Your pension stays with the provider and continues to grow. You can leave it where it is, transfer it to your new employer's scheme, or consolidate it into a personal pension such as a SIPP. If you have worked for several employers, you may have multiple small pension pots; consolidating them can reduce fees and make them easier to manage. The government's free Pension Tracing Service can locate lost pensions at gov.uk.
Is a Lifetime ISA better than a pension?
For most people, no. A Lifetime ISA carries a 25 per cent withdrawal penalty if you access the money before age 60 for non-qualifying reasons, which can leave you worse off than if you had never received the bonus. A workplace pension with employer contributions almost always produces a better outcome. The LISA is most useful as a supplement to a pension, particularly for first-time buyers, or for self-employed people who do not have access to employer contributions.
Can I claim National Insurance credits to protect my State Pension?

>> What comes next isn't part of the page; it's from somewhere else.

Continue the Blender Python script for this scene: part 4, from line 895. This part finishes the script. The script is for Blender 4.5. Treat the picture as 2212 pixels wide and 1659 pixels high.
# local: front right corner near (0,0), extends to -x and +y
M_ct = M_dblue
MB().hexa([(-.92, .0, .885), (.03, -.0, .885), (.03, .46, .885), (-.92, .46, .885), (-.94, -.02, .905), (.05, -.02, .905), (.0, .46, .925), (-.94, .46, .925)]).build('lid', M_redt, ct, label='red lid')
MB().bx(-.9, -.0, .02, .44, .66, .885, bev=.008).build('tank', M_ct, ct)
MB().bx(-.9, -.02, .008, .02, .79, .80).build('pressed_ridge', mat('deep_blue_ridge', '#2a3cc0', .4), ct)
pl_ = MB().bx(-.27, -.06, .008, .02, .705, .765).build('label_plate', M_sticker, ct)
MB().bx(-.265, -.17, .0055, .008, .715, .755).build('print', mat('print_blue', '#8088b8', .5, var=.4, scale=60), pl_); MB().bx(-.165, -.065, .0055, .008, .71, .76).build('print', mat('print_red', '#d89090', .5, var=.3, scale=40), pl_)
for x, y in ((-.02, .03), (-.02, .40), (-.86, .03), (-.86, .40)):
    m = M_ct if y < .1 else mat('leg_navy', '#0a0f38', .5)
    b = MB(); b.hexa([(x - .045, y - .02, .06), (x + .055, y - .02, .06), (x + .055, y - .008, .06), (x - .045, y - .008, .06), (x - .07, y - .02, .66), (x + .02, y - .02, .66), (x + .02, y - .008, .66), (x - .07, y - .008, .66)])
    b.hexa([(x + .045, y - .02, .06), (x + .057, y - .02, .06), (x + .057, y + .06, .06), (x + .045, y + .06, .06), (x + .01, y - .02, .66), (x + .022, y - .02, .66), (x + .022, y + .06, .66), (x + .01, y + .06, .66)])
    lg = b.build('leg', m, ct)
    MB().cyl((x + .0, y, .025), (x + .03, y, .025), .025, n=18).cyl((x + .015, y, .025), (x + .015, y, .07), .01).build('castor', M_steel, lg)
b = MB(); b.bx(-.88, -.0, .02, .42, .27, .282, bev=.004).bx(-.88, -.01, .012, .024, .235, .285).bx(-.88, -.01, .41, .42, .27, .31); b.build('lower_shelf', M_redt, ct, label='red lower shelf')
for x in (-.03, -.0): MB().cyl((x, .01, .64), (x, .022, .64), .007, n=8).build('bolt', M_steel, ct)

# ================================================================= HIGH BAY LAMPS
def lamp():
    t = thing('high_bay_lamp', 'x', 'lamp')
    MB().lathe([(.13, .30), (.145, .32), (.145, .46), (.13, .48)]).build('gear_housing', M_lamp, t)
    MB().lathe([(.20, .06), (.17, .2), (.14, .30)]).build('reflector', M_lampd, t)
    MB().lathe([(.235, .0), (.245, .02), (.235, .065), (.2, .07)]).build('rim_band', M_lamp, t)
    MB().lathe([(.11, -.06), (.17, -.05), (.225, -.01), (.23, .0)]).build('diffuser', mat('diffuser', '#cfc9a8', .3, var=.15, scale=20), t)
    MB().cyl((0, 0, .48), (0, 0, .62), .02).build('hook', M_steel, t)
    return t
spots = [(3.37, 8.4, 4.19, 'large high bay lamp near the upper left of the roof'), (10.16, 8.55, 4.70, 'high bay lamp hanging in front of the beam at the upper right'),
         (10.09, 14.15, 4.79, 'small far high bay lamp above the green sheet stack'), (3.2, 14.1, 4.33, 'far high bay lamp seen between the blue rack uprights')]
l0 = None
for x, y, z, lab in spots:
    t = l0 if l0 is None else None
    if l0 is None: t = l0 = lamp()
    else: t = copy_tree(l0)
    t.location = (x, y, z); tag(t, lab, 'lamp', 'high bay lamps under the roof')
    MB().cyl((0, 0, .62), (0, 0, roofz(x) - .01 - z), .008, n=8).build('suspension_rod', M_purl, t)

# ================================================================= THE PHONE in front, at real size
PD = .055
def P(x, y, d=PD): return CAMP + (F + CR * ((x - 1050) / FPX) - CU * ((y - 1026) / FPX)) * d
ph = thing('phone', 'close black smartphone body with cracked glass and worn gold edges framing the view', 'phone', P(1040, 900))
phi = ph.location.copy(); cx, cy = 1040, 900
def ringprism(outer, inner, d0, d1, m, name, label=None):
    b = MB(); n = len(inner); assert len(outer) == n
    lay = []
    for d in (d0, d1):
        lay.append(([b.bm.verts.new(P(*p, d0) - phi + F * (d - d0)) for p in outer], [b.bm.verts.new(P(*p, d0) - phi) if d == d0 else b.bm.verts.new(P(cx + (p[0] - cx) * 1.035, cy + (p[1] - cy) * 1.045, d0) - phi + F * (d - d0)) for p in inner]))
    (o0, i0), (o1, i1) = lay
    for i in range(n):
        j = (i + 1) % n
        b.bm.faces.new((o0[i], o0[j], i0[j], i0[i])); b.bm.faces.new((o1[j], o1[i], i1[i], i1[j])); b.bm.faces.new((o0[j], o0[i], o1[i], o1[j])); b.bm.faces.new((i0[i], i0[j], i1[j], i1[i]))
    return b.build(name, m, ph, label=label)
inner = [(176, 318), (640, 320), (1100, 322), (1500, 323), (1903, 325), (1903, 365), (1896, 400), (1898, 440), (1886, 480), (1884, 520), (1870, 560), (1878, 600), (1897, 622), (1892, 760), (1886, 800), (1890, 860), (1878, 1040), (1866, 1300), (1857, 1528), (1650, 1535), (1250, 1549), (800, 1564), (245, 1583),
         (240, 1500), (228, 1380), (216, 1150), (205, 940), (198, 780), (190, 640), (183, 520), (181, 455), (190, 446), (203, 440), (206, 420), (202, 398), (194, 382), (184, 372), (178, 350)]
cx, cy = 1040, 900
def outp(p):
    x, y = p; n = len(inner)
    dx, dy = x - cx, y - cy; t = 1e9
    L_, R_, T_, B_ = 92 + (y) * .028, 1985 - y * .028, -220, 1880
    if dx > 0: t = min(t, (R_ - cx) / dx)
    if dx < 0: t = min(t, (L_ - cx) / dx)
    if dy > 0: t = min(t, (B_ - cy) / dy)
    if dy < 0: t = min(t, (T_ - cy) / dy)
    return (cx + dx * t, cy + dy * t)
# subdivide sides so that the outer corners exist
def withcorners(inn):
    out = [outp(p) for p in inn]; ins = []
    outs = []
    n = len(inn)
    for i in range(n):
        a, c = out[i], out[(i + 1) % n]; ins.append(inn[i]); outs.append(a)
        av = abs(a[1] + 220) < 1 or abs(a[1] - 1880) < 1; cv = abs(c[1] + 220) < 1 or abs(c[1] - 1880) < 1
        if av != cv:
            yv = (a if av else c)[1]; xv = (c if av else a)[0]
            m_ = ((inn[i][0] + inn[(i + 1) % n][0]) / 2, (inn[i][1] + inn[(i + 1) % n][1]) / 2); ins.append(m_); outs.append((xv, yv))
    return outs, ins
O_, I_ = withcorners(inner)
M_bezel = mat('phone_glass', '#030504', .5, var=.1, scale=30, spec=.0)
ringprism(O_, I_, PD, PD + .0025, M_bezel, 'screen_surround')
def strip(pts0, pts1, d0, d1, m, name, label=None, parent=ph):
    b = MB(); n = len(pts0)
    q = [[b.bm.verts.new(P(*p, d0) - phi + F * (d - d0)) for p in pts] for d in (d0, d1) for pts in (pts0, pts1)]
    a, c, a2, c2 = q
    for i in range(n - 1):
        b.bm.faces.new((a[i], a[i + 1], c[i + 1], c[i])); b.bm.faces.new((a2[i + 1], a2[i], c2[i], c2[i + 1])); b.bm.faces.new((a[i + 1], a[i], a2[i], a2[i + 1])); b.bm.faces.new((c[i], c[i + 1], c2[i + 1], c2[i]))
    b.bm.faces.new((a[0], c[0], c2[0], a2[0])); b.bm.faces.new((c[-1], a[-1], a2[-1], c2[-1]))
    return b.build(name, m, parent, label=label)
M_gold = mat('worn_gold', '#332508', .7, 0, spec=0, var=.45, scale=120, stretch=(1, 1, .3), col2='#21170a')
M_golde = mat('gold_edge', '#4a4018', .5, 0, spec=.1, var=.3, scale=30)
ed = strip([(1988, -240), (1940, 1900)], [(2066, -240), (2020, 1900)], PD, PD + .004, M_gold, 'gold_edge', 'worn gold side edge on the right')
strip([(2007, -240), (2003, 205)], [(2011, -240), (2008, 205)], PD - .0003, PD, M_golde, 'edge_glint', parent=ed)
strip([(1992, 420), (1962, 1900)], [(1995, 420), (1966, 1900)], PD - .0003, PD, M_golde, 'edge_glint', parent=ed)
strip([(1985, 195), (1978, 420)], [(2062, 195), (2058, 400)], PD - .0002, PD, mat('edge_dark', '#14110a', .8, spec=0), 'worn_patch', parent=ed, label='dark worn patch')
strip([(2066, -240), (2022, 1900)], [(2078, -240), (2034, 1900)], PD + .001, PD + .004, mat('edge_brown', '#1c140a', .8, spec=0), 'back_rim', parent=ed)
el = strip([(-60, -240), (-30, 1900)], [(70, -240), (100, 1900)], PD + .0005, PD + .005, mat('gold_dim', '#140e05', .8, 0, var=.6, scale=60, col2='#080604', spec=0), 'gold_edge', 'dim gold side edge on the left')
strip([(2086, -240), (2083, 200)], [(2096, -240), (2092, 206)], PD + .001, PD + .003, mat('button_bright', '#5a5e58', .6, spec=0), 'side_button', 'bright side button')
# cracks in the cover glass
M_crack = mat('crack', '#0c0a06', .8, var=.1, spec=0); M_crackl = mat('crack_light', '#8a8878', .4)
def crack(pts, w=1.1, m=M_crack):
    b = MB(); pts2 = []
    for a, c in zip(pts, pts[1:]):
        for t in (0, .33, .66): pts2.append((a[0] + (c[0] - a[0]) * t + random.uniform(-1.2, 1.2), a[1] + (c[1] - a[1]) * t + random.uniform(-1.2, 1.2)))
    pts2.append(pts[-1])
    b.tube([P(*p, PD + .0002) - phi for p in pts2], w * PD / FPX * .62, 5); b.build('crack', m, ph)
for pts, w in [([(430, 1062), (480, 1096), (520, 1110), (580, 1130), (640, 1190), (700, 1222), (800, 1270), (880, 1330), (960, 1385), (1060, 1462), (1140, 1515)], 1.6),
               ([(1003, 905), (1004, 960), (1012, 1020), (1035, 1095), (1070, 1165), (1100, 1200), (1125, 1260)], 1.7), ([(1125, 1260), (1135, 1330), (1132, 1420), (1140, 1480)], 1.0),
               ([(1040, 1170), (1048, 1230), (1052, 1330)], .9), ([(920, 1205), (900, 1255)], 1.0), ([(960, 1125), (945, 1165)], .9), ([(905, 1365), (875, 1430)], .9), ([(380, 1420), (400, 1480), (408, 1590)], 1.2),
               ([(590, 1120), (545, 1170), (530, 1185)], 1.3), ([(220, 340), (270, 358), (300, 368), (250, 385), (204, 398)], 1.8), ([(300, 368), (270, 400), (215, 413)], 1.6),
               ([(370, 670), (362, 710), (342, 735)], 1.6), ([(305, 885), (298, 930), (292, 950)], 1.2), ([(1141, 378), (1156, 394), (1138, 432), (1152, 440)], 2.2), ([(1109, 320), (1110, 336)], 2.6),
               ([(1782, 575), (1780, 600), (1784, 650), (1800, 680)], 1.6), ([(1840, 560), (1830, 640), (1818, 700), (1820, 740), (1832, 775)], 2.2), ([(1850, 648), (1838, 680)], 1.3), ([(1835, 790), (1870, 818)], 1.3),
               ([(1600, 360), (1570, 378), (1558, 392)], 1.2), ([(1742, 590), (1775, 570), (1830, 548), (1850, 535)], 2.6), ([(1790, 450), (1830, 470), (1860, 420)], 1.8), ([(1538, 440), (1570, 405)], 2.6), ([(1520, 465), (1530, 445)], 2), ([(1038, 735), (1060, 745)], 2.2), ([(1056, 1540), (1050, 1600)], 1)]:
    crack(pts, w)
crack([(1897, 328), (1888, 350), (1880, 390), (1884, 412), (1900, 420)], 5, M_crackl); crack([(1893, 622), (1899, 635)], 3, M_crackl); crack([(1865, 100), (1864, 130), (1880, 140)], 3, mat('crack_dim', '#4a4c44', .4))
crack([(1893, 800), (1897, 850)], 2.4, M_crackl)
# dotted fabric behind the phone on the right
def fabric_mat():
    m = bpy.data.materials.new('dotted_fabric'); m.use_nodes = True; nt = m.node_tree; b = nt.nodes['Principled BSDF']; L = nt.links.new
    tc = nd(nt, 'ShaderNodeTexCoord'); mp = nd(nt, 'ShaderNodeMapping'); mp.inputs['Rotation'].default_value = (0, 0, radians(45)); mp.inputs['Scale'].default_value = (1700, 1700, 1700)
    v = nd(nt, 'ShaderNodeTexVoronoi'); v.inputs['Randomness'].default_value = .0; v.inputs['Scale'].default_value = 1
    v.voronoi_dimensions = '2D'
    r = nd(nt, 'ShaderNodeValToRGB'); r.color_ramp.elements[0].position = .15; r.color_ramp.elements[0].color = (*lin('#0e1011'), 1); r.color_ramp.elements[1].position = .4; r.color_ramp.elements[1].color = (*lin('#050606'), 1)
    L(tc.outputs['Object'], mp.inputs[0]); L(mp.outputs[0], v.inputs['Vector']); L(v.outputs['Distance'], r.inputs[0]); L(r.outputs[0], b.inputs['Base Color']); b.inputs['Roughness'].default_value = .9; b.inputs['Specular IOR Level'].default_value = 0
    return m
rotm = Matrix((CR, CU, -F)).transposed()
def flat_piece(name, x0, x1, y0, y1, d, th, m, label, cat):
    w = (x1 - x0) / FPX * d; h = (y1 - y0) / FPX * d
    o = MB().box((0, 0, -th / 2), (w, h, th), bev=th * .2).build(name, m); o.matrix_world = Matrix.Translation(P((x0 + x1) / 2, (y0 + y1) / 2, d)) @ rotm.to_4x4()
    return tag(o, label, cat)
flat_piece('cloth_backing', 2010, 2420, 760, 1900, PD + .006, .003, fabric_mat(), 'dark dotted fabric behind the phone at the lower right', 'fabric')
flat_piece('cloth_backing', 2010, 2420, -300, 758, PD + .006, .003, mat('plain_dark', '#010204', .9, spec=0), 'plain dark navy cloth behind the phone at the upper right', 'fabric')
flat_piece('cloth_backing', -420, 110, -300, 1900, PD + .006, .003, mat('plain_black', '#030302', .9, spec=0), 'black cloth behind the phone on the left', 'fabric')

Yes. If you are not working and not earning, you may be missing National Insurance (NI) contributions that count towards your State Pension. Carers, parents on child benefit and people receiving certain benefits can claim NI credits that maintain their State Pension entitlement without paying NI directly. Check your NI record at gov.uk and contact HMRC if there are gaps that might be eligible for credits.
What is the State Pension and how much is it?
The full new State Pension is currently £221.20 per week (2024-25), which is around £11,500 per year. You need 35 qualifying years of National Insurance contributions or credits to receive the full amount. You can check your State Pension forecast at gov.uk. For most people, the State Pension covers only a portion of living costs in retirement, which is why private saving through a workplace pension or ISA is important.